5 Must-See Shows Playing in New York City Now

Once the seasonal crowds thin, New York City theater sharpens, and the stages settle into a more purposeful rhythm as spring approaches. If you’ll be in the city over the next few months, the following five productions are worth your attention. They include limited runs and rotating casts, and together they represent a range of theatrical forms—from intimate musicals and emotionally raw drama to immersive, design-forward experiences.

Christian Pitts and Sam Tutty in Two Strangers (Carry a Cake Across New York) © Matthew Murphy

Two Strangers (Carry a Cake Across New York)

This compact, sharply written musical at the Longacre Theatre follows a British twenty-something and a practical New Yorker as they traverse Manhattan while delivering a wedding cake. After a successful run at Kiln Theatre in London, the show transferred to Broadway in November and has gained steady momentum. It stands out among recent new musicals for relying on two actors and a versatile set piece rather than spectacle or pre-existing intellectual property. The book and score are emotionally honest without slipping into sentimentality, delivering warmth and laughs through character-driven storytelling and clever staging.

Aaron Tveit and Lea Michele in Chess © Matthew Murphy

Chess the Musical

At the Imperial Theatre, Chess returns to Broadway in a production that finally matches the scale and musical demands of its score. Lea Michele gives a commanding performance that showcases her full range as a singer and actor, joined by Aaron Tveit and Nicholas Christopher to form a tense, vocally precise triangle. With a reworked book by Danny Strong and direction from Michael Mayer, the show shifts from a dated Cold War backdrop into a taut conflict of politics and personal stakes, heightened by rigorous performances and clear dramatic focus.
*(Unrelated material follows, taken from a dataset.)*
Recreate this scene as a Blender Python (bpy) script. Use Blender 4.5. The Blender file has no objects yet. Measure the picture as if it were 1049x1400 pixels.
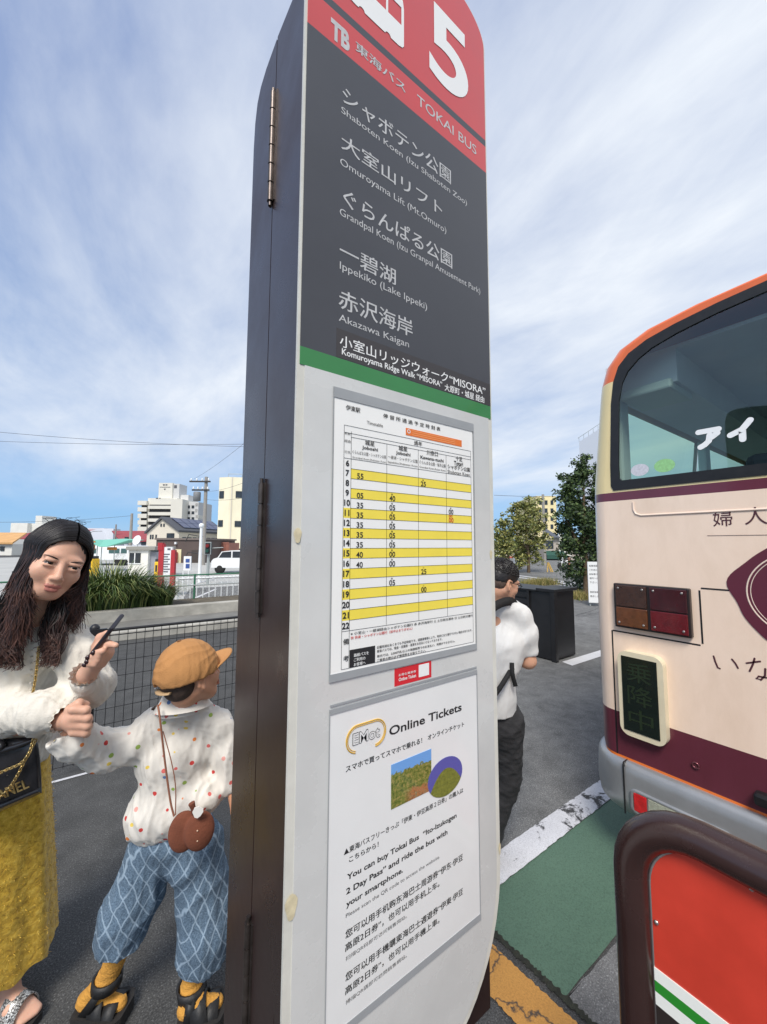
import bpy, bmesh, math, random
import numpy as np
from mathutils import Vector, Matrix, noise
random.seed(7); rng = np.random.default_rng(7)
S = bpy.context.scene
COL = S.collection
R_ = math.radians
def lin(r, g, b):
    f = lambda c: (c/255/12.92) if c/255 <= .04045 else ((c/255+.055)/1.055)**2.4
    return (f(r), f(g), f(b), 1)

# ------------------------------------------------------------------ camera
CAM_H = 1.5
CF, CX, CY = 531.0, 524.5, 700.0
cam = bpy.data.cameras.new('camera'); camo = bpy.data.objects.new('camera', cam); COL.objects.link(camo)
cam.sensor_fit = 'HORIZONTAL'; cam.sensor_width = 36; cam.lens = CF/1049*36
cam.clip_start = .02; cam.clip_end = 5000
CROT = (Matrix.Rotation(R_(-35.65), 3, 'Z') @ Matrix.Rotation(R_(94.74), 3, 'X') @ Matrix.Rotation(R_(.23), 3, 'Z'))
camo.matrix_world = Matrix.Translation((0, 0, CAM_H)) @ CROT.to_4x4()
S.camera = camo

# ------------------------------------------------------------------ world, sun, exposure
SUN_EL, SUN_AZ = 50, None
sun_from = Vector((-.70, -.66, 0)).normalized()      # horizontal direction the light comes from
w = bpy.data.worlds.new('World'); S.world = w; w.use_nodes = True
nt = w.node_tree; nt.nodes.clear()
N = nt.nodes.new; L = nt.links.new
SKYK = 6.2
out = N('ShaderNodeOutputWorld'); bg = N('ShaderNodeBackground'); bg.inputs['Strength'].default_value = .13
sky = N('ShaderNodeTexSky'); sky.sky_type = 'NISHITA'; sky.sun_disc = False
sky.sun_elevation = R_(SUN_EL); sky.sun_rotation = math.atan2(sun_from.x, sun_from.y)
sky.air_density = 1.0; sky.dust_density = .6; sky.ozone_density = 1.6
tc = N('ShaderNodeTexCoord')
# thin streaky clouds: project the view direction on a high flat layer
sep = N('ShaderNodeSeparateXYZ'); L(tc.outputs['Generated'], sep.inputs[0])
mx = N('ShaderNodeMath'); mx.operation = 'MAXIMUM'; mx.inputs[1].default_value = .0; L(sep.outputs['Z'], mx.inputs[0])
ad = N('ShaderNodeMath'); ad.operation = 'ADD'; ad.inputs[1].default_value = .16; L(mx.outputs[0], ad.inputs[0])
dx = N('ShaderNodeMath'); dx.operation = 'DIVIDE'; L(sep.outputs['X'], dx.inputs[0]); L(ad.outputs[0], dx.inputs[1])
dy = N('ShaderNodeMath'); dy.operation = 'DIVIDE'; L(sep.outputs['Y'], dy.inputs[0]); L(ad.outputs[0], dy.inputs[1])
cb = N('ShaderNodeCombineXYZ'); L(dx.outputs[0], cb.inputs[0]); L(dy.outputs[0], cb.inputs[1])
def cloud(rot, sc, nscale, detail, rough, dist, off):
    m = N('ShaderNodeMapping'); m.inputs['Rotation'].default_value = (0, 0, R_(rot)); m.inputs['Scale'].default_value = sc
    m.inputs['Location'].default_value = off
    L(cb.outputs[0], m.inputs[0])
    n = N('ShaderNodeTexNoise'); n.inputs['Scale'].default_value = nscale; n.inputs['Detail'].default_value = detail
    n.inputs['Roughness'].default_value = rough; n.inputs['Distortion'].default_value = dist
    L(m.outputs[0], n.inputs['Vector']); return n
c1 = cloud(55, (1.0, .62, 1), 1.05, 9, .58, .35, (7.7, 8.2, 0))
c2 = cloud(60, (1.0, .40, 1), 3.6, 8, .60, .5, (.3, 4.4, 0))
mm = N('ShaderNodeMath'); mm.operation = 'MULTIPLY_ADD'; mm.inputs[1].default_value = .34
L(c2.outputs['Fac'], mm.inputs[0]); L(c1.outputs['Fac'], mm.inputs[2])
vdot = N('ShaderNodeVectorMath'); vdot.operation = 'DOT_PRODUCT'; vdot.inputs[1].default_value = (.81, -.58, -.10); L(tc.outputs['Generated'], vdot.inputs[0])
mb = N('ShaderNodeMath'); mb.operation = 'MULTIPLY_ADD'; mb.inputs[1].default_value = .15; L(vdot.outputs['Value'], mb.inputs[0]); L(mm.outputs[0], mb.inputs[2]); mm = mb
rp = N('ShaderNodeValToRGB'); rp.color_ramp.elements[0].position = .47; rp.color_ramp.elements[0].color = (.15, .15, .15, 1)
rp.color_ramp.elements[1].position = .86; rp.color_ramp.elements[1].color = (1, 1, 1, 1)
L(mm.outputs[0], rp.inputs[0])
fd = N('ShaderNodeMapRange'); fd.inputs['From Min'].default_value = .05; fd.inputs['From Max'].default_value = .20
L(sep.outputs['Z'], fd.inputs['Value'])
cm = N('ShaderNodeMath'); cm.operation = 'MULTIPLY'; L(rp.outputs[0], cm.inputs[0]); L(fd.outputs[0], cm.inputs[1])
hz = N('ShaderNodeValToRGB'); hz.color_ramp.elements[0].color = (.26, .50, .80, 1); hz.color_ramp.elements[0].position = .0
hz.color_ramp.elements[1].color = (.19, .29, .56, 1); hz.color_ramp.elements[1].position = .7
e_ = hz.color_ramp.elements.new(.06); e_.color = (.17, .42, .78, 1)
e_ = hz.color_ramp.elements.new(.22); e_.color = (.30, .44, .70, 1)
L(sep.outputs['Z'], hz.inputs[0])
hs = N('ShaderNodeMix'); hs.data_type = 'RGBA'; hs.blend_type = 'MULTIPLY'; hs.inputs['Factor'].default_value = 1; hs.inputs['B'].default_value = (SKYK, SKYK, SKYK, 1); L(hz.outputs[0], hs.inputs['A'])
nb_ = N('ShaderNodeMix'); nb_.data_type = 'RGBA'; nb_.inputs['Factor'].default_value = .82; L(sky.outputs[0], nb_.inputs['A']); L(hs.outputs['Result'], nb_.inputs['B'])
mixc = N('ShaderNodeMix'); mixc.data_type = 'RGBA'
mixc.inputs['B'].default_value = (.80*SKYK, .85*SKYK, .92*SKYK, 1)
L(cm.outputs[0], mixc.inputs['Factor']); L(nb_.outputs['Result'], mixc.inputs['A'])
L(mixc.outputs['Result'], bg.inputs['Color']); L(bg.outputs[0], out.inputs[0])

sl = bpy.data.lights.new('sun', 'SUN'); sl.energy = 2.5; sl.angle = R_(20); sl.color = (1, .94, .86)
so = bpy.data.objects.new('sun', sl); COL.objects.link(so); so.location = (0, 0, 40)
sdir = -(sun_from*math.cos(R_(SUN_EL)) + Vector((0, 0, math.sin(R_(SUN_EL)))))
so.rotation_euler = sdir.to_track_quat('-Z', 'Y').to_euler()
S.view_settings.view_transform = 'Standard'; S.view_settings.look = 'None'
S.view_settings.exposure = 0.45; S.view_settings.gamma = 1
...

Carrie Coon and Namir Smallwood in Bug © Matthew Murphy

Bug

Tracy Letts’s Bug, now at the Samuel J. Friedman Theatre, confines two characters to a dim Oklahoma motel room and strips the world down to their belief systems. Carrie Coon and Namir Smallwood reprise roles they’ve refined in earlier productions, delivering raw, committed performances that the material demands. What starts as cautious companionship spirals into shared paranoia, and the mounting tension pushes the play toward an unnerving climax. This is the play’s first Broadway staging, and its themes—disinformation, isolation, and psychological unraveling—resonate strongly. The run is limited, currently playing through early March.

Cole Escola in Oh, Mary! © Emilio Madrid

Oh, Mary!

Oh, Mary! is Cole Escola’s off-kilter take on Mary Todd Lincoln, playing at the Lyceum Theatre with a tone that deliberately oscillates between unhinged and precisely choreographed. The title role has rotated regularly since Escola’s original run, with notable performers stepping in for limited engagements. John Cameron Mitchell leads through April 26. More than any single performer, the show itself is the highlight: a jagged, comedic, and structurally chaotic piece that uses form and theatrical mechanics as much as dialogue to deliver its effects. Each performance varies, and that unpredictability is part of the work’s point.

Masquerade © Matthew Murphy and Evan Zimmerman

Masquerade

Masquerade is an immersive, multi-floor experience in Midtown that asks audiences to move through scenes rather than sit and watch them. Reimagining elements of the Phantom of the Opera universe, the production layers encounters in an ornate, intentionally disorienting environment. Under Diane Paulus’s direction, the evening reads like choreography: audiences follow a guided path through intimate scenes and encounter familiar characters at unnerving proximity. The design is polished and exacting, and the required formalwear and masks amplify the atmosphere, making the event feel like a staged social ritual. The show has been extended into early summer due to demand.